* Supplied information

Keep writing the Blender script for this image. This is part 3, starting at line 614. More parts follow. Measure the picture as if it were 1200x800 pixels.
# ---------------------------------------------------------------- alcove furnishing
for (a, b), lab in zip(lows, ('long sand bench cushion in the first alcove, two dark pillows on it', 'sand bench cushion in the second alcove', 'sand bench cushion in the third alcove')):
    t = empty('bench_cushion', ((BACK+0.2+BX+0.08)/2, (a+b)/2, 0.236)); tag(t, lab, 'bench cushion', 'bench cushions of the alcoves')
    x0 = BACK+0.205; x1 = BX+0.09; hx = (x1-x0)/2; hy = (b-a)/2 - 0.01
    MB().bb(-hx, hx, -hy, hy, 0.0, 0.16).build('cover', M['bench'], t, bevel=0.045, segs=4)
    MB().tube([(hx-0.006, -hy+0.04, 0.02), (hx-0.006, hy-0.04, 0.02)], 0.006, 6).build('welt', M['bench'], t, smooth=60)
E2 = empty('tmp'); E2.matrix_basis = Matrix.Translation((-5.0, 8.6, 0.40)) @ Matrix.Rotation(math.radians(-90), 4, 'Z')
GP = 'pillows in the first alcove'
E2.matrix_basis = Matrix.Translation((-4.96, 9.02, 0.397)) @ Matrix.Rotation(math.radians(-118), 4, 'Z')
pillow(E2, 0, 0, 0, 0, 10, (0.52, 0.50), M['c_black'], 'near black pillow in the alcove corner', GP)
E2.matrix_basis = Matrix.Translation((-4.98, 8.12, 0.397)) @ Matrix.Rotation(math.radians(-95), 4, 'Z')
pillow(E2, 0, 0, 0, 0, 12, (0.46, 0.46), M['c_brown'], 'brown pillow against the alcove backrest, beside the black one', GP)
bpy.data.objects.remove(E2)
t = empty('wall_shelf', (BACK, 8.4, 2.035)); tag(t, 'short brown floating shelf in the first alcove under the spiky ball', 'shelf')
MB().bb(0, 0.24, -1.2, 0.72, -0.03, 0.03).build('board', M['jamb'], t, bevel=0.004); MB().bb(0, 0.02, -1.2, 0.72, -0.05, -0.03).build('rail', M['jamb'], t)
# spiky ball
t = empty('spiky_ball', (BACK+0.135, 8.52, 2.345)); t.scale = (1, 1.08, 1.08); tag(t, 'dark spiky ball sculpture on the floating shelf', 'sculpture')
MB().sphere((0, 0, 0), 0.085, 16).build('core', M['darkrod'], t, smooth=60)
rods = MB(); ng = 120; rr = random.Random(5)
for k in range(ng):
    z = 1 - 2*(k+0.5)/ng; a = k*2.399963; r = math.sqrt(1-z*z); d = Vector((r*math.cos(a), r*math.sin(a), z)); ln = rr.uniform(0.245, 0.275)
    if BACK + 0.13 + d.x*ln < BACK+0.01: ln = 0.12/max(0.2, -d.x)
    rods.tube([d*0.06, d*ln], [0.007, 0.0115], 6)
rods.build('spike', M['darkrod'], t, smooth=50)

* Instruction
Make an exact copy of the material above.

* Right answer
Keep writing the Blender script for this image. This is part 3, starting at line 614. More parts follow. Measure the picture as if it were 1200x800 pixels.
# ---------------------------------------------------------------- alcove furnishing
for (a, b), lab in zip(lows, ('long sand bench cushion in the first alcove, two dark pillows on it', 'sand bench cushion in the second alcove', 'sand bench cushion in the third alcove')):
    t = empty('bench_cushion', ((BACK+0.2+BX+0.08)/2, (a+b)/2, 0.236)); tag(t, lab, 'bench cushion', 'bench cushions of the alcoves')
    x0 = BACK+0.205; x1 = BX+0.09; hx = (x1-x0)/2; hy = (b-a)/2 - 0.01
    MB().bb(-hx, hx, -hy, hy, 0.0, 0.16).build('cover', M['bench'], t, bevel=0.045, segs=4)
    MB().tube([(hx-0.006, -hy+0.04, 0.02), (hx-0.006, hy-0.04, 0.02)], 0.006, 6).build('welt', M['bench'], t, smooth=60)
E2 = empty('tmp'); E2.matrix_basis = Matrix.Translation((-5.0, 8.6, 0.40)) @ Matrix.Rotation(math.radians(-90), 4, 'Z')
GP = 'pillows in the first alcove'
E2.matrix_basis = Matrix.Translation((-4.96, 9.02, 0.397)) @ Matrix.Rotation(math.radians(-118), 4, 'Z')
pillow(E2, 0, 0, 0, 0, 10, (0.52, 0.50), M['c_black'], 'near black pillow in the alcove corner', GP)
E2.matrix_basis = Matrix.Translation((-4.98, 8.12, 0.397)) @ Matrix.Rotation(math.radians(-95), 4, 'Z')
pillow(E2, 0, 0, 0, 0, 12, (0.46, 0.46), M['c_brown'], 'brown pillow against the alcove backrest, beside the black one', GP)
bpy.data.objects.remove(E2)
t = empty('wall_shelf', (BACK, 8.4, 2.035)); tag(t, 'short brown floating shelf in the first alcove under the spiky ball', 'shelf')
MB().bb(0, 0.24, -1.2, 0.72, -0.03, 0.03).build('board', M['jamb'], t, bevel=0.004); MB().bb(0, 0.02, -1.2, 0.72, -0.05, -0.03).build('rail', M['jamb'], t)
# spiky ball
t = empty('spiky_ball', (BACK+0.135, 8.52, 2.345)); t.scale = (1, 1.08, 1.08); tag(t, 'dark spiky ball sculpture on the floating shelf', 'sculpture')
MB().sphere((0, 0, 0), 0.085, 16).build('core', M['darkrod'], t, smooth=60)
rods = MB(); ng = 120; rr = random.Random(5)
for k in range(ng):
    z = 1 - 2*(k+0.5)/ng; a = k*2.399963; r = math.sqrt(1-z*z); d = Vector((r*math.cos(a), r*math.sin(a), z)); ln = rr.uniform(0.245, 0.275)
    if BACK + 0.13 + d.x*ln < BACK+0.01: ln = 0.12/max(0.2, -d.x)
    rods.tube([d*0.06, d*ln], [0.007, 0.0115], 6)
rods.build('spike', M['darkrod'], t, smooth=50)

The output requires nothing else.